◆ **Stated exercise**: Can you quote, word for word, every line from the first line of the records below through the line containing "return np.array((c[0], c[1], TZ))", and nothing else?

◆ **Materials provided**:

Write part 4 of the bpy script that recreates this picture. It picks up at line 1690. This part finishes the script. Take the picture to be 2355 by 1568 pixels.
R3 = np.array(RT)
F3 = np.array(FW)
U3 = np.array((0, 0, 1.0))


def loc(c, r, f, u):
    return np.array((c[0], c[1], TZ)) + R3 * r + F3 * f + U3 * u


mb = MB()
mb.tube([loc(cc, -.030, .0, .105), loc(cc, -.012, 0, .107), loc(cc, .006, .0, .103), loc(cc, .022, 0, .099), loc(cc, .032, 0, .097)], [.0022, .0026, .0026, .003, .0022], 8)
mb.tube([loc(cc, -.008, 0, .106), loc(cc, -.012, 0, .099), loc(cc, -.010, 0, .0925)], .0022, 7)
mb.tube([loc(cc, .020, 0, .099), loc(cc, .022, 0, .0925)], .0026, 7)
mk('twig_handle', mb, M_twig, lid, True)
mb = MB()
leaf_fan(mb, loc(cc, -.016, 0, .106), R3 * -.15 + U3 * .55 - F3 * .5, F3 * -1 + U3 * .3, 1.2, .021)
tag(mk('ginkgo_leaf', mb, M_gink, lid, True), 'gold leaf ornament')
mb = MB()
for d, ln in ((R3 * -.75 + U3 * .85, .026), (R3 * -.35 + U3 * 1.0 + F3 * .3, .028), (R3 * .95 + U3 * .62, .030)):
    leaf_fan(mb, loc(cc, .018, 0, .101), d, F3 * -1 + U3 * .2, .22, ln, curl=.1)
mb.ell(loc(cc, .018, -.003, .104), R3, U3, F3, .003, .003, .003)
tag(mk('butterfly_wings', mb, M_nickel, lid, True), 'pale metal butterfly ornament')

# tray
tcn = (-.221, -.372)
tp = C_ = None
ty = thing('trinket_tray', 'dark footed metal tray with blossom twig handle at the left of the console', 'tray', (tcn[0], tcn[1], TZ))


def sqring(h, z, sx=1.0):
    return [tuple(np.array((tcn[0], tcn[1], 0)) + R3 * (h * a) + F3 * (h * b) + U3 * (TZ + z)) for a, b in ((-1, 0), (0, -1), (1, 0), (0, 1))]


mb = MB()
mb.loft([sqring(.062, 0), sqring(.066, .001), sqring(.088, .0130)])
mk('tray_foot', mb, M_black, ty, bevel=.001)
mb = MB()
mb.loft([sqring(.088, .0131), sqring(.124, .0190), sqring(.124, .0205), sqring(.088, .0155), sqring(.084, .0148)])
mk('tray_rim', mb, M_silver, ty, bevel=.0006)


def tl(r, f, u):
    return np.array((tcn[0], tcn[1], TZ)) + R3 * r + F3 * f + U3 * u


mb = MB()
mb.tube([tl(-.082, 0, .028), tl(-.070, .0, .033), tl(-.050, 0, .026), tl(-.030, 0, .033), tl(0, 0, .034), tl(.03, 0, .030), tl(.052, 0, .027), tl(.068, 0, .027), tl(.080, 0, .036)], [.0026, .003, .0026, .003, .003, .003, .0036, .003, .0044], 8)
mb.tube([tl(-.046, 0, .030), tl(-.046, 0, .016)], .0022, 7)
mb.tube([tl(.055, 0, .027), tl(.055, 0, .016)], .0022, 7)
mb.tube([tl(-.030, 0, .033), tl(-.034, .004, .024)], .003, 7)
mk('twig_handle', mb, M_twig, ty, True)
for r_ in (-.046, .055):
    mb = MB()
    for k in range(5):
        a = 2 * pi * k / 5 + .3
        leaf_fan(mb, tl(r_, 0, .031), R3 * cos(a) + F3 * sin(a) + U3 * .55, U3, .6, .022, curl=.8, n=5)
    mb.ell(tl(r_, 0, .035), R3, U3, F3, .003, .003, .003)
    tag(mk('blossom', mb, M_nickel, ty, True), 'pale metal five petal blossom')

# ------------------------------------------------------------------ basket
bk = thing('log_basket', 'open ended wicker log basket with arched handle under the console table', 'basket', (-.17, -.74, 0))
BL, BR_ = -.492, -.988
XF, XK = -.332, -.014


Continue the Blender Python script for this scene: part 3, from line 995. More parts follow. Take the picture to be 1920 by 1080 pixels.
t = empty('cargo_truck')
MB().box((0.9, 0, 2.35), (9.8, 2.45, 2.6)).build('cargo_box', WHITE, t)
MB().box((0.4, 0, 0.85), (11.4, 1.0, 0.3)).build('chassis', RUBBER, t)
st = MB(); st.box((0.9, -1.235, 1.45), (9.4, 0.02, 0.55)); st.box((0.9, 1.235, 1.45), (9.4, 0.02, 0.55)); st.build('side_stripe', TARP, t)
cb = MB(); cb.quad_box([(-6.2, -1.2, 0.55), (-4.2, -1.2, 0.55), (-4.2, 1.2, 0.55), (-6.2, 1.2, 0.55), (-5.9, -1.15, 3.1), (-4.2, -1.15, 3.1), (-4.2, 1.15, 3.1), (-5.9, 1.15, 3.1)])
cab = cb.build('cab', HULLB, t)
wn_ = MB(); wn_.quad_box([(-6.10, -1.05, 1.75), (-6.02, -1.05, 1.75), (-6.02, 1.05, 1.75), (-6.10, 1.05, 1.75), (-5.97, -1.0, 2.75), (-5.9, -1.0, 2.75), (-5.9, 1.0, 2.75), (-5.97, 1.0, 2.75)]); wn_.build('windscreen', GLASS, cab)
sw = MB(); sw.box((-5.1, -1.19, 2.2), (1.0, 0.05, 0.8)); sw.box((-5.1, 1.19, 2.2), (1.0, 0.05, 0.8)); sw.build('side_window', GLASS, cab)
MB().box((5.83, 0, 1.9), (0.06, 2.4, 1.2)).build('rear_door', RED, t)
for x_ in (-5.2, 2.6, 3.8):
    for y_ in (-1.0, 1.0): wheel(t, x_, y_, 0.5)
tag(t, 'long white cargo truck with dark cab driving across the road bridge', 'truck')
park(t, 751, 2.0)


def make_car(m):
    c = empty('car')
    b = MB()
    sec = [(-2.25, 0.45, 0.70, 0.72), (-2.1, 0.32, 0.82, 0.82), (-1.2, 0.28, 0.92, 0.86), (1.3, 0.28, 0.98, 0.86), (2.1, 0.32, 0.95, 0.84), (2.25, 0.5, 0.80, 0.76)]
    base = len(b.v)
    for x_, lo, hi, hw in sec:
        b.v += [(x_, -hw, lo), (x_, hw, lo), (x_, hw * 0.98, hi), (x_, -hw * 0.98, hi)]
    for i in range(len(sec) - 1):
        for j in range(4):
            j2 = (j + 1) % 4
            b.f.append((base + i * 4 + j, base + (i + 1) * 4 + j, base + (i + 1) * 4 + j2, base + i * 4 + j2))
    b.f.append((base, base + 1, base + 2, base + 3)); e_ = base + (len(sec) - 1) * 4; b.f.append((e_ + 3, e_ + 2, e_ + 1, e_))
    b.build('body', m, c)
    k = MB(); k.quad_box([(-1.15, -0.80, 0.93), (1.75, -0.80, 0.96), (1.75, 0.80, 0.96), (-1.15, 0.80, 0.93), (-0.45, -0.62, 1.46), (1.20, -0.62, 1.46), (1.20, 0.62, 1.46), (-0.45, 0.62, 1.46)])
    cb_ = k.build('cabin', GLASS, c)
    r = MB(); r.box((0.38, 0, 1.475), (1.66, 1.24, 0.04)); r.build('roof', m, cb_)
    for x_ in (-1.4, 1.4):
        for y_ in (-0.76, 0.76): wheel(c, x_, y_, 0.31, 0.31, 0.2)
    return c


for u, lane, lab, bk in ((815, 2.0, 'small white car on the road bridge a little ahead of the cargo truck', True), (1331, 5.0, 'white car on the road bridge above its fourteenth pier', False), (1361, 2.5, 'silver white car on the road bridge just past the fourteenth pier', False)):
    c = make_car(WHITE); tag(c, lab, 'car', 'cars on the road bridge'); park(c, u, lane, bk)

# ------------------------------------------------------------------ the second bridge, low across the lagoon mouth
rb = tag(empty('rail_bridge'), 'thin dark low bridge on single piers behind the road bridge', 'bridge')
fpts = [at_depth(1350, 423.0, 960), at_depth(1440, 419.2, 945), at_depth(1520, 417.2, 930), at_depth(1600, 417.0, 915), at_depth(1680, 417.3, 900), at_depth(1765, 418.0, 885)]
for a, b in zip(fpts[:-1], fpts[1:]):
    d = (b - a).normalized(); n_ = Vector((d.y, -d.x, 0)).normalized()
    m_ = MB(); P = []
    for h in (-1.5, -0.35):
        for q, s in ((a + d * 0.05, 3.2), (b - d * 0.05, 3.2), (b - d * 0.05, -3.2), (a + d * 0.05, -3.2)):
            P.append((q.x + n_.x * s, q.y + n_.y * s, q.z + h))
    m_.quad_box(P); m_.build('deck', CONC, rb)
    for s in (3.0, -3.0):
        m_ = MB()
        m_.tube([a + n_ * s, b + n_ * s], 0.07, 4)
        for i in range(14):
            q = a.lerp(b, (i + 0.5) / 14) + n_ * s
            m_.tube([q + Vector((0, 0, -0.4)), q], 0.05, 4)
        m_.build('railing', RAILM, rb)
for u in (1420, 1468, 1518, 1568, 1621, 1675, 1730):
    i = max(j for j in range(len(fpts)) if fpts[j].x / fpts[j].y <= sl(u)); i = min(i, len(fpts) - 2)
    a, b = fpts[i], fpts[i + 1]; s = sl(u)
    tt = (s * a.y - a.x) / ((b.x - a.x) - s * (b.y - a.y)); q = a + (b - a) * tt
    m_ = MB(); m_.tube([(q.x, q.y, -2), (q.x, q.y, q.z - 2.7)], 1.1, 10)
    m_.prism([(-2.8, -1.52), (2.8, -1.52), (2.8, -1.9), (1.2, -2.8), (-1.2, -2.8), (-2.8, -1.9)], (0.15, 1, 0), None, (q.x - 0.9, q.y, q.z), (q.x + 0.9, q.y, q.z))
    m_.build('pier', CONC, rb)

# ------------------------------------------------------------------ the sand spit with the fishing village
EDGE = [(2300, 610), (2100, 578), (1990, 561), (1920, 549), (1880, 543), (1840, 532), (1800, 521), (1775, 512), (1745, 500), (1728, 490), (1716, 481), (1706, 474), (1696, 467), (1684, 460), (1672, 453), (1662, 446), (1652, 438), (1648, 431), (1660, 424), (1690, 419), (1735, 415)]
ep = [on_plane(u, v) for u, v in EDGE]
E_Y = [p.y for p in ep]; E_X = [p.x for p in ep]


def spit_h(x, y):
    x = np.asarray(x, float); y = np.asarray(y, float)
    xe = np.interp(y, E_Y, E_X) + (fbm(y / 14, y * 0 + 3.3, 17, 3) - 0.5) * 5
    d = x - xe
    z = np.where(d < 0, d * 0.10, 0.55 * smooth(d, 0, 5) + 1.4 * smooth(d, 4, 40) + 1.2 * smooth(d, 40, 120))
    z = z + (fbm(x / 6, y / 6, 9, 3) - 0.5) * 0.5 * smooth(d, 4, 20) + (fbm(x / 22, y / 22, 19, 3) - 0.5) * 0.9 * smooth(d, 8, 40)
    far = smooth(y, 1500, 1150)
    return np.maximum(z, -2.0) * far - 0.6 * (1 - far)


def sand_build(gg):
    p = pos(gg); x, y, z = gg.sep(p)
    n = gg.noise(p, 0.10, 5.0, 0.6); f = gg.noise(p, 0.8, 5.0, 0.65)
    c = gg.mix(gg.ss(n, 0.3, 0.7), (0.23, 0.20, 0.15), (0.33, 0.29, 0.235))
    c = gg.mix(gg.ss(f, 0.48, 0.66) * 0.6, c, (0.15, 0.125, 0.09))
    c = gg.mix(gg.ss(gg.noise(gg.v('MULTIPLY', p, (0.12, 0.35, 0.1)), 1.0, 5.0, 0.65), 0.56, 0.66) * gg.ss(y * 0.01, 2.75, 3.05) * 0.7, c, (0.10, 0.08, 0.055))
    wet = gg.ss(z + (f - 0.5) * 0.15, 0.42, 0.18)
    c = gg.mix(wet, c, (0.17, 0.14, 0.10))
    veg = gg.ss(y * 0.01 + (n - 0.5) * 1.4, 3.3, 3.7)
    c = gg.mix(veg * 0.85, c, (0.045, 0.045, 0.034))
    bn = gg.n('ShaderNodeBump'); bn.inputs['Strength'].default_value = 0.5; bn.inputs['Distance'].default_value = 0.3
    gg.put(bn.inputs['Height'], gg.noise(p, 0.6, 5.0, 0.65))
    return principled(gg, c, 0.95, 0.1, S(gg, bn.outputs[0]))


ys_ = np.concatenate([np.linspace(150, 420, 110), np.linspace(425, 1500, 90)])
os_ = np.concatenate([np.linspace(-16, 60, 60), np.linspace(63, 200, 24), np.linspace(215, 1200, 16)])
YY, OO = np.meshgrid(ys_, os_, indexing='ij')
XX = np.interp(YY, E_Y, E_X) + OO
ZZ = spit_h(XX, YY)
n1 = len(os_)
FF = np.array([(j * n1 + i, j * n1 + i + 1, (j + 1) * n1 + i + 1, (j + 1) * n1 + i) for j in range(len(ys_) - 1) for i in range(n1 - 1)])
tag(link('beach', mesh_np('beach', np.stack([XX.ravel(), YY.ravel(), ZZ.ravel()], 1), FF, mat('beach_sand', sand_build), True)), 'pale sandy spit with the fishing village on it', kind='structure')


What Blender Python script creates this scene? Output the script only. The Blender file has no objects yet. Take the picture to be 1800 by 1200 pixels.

◆ **Solution to this exercise**:
Write part 4 of the bpy script that recreates this picture. It picks up at line 1690. This part finishes the script. Take the picture to be 2355 by 1568 pixels.
R3 = np.array(RT)
F3 = np.array(FW)
U3 = np.array((0, 0, 1.0))


def loc(c, r, f, u):
    return np.array((c[0], c[1], TZ)) + R3 * r + F3 * f + U3 * u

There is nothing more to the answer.